People targeting planes with lasers could now face jail as new laws come into force

Tougher penalties for people who target vehicles including train, planes, cars and boats with lasers will now result in jail time, and/or a fine.


LASER THREAT: In 2017 there were nearly 1,000 laser incidents

New laws introducing tougher penalties for people who target vehicles including train, planes, cars and boats with lasers come into force today (July 10, 2018).

The Laser Misuse (Vehicles) Act means that offenders will face much tougher penalties of up to five years in prison, an unlimited fine or both for shining a laser at an aircraft. 

The act also expands the law to protect air traffic controllers carrying out important flight navigation work to keep people safe.

And police and law enforcement now have more powers to catch and prosecute offenders as there is no longer a need to prove intention to endanger a vehicle.

Last month, ahead of the laws coming into force, BALPA Flight Safety Specialist, Steve Landells, said: “Shining a laser at an aircraft can have serious, potentially fatal, consequences and it is right that people who misuse them should face tough penalties for endangering other people’s lives.” 

The tough new legislation was introduced in December and latest figures show the number of laser aviation incidents fell in March to the lowest levels since 2009.

Baroness Sugg, Aviation Minister, said: “Lasers, used recklessly, can have very serious, potentially fatal consequences. This Government has toughened up the law to crack down on this dangerous behaviour.
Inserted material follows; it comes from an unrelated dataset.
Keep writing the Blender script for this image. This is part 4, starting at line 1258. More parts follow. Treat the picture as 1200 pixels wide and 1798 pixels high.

These new laws offer greater protection for operators and passengers alike against irresponsible and reckless laser use.” 

Head of Flight Safety at BALPA, Dr Rob Hunter said: “The public needs to recognise that lasers are not toys and shining one at an aircraft endangers all those on board and anyone on the ground. This legislation removes the need for police officers to establish proof of intention to endanger so people will find it much harder to hide behind the claim they ‘did it by accident’. 

“If you have bought a laser for your kids or have one that you don’t really need, we suggest you take the batteries out and throw it away. It’s not worth you, or someone close to you, getting a criminal record for the sake of what is mistakenly believed to be a toy.”